Kitabın alt başlığını 'Kendimle söyleşi' olarak koyduğunu belirten Balbay, Ocak ayının ilk haftası piyasada olacak kitabın Cumhuriyet Kitapları tarafından yayınlanacağını kaydetti.

Cezaevinde kendisinin ayakta tutan düşüncelerin başında “Bu bir gün bitecek o güne hazır olmalısın. Önemli olan hapis yattığın süre değil. Nasıl çıkacaksın? Bitmiş olarak mı çıkacaksın, üretmiş sağlam biri olarak mı çıkacaksın?" geldiğini söyleyen Balbay, 9 Aralık günü hayal ettiğine çok yakın çıktığını söyledi. 105 kilo girdiği cezaevinden 85 kilo çıktığını ve disiplinli bir hayatı orada da kurduğunu anlatan Balbay, cezaevinde başladığı sabah koşusunu dışarıda da sürdürdüğünü kaydetti.

ÇOCUKLARINI UYURKEN İZLEDİ


Mustafa Balbay, Antalya'da ailecek çıktıkları tatilde Pazartesi günü saat 05.00'te kalktığını ve bir saat aralıksız çocuklarının uykusunu seyrettiğini anlattı. Cezaevi günlerinde ayda 45 dakika yapabildikleri aile görüşlerinin ardından 1 saat çocuklarını, hiç konuşmadan seyretmenin verdiği mutluluğu ve hazzı anlatacak kelime bulmakta zorluk çeken Mustafa Balbay, 1737 gündür mahrum kaldığı gün doğumunu da Antalya'da izlediğini söyledi. Silivri'de Aralık ayında ancak 11.45'te doğan güneşin 13.10'da battığını belirten Balbay, “Şair Ahmed Arif'in şiirindeki gibi akşam erken iniyor mapushaneye. Son hapishaneleri yapanlar iyi yapmamışlar. Çok yanlış yapmışlar. Bundan sonraki hayatımda bununla da mücadele edeceğim" dedi.

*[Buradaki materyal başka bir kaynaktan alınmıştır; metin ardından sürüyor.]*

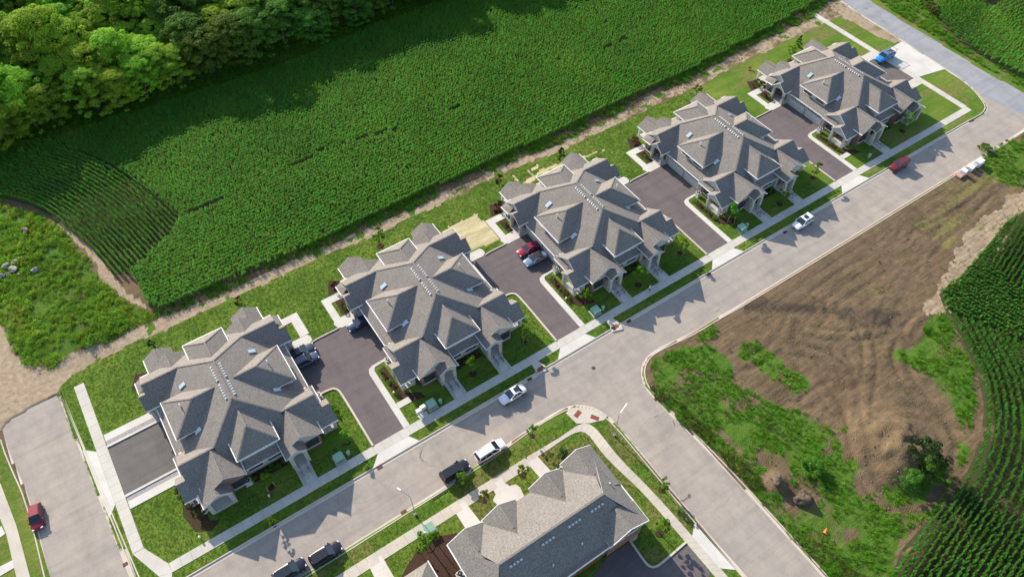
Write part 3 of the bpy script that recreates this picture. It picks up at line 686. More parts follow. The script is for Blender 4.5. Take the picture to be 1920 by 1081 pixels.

Tatilin artık kendisi için tek anlamının ailesiyle 24 saati birlikte geçirdiği gün olduğunu belirten Mustafa Balbay, Antalya'da gözlerden uzak tatili “Birbirimize doyuyoruz. Benim için dinlenmek aileyle kesintisiz 24 saat ve duvarların olmadığı bir yerde olmak" diye anlattı. Balbay, bu arzusunu Ankara'nın dindirmediğini belirterek “Melih Gökçek'in kulaklarını çınlatayım. Çok beton yapmış şehri" dedi.

ÖZGÜRLÜK HALAYI

Balbay ailesi, hafta sonunda aynı otelde düzenlenen 'Dostlar Buluşması' adlı etkinliğe katıldı. Sanatçı Edip Akbayram'ın 63'üncü ve ressam Fikret Otyam'ın 88'inci doğum günü kutlamasının yapıldığı etkinlikte Adıyaman Harfane Grubu'nun türkü ve bozlaklarına eşlik eden Balbay, Erzincan yöresine ait "Ne ağlarsın benim zülfü siyahım" adlı türküyü seslendirdi. Balbay'ın türkü dinlerken zaman zaman gözleri doldu. Türk Halk Müziği sanatçısı Sümer Ezgü'nün türküleriyle eşlik ettiği gecede Balbay, davul zurna eşliğinde geceye katılanlarla halay çekti.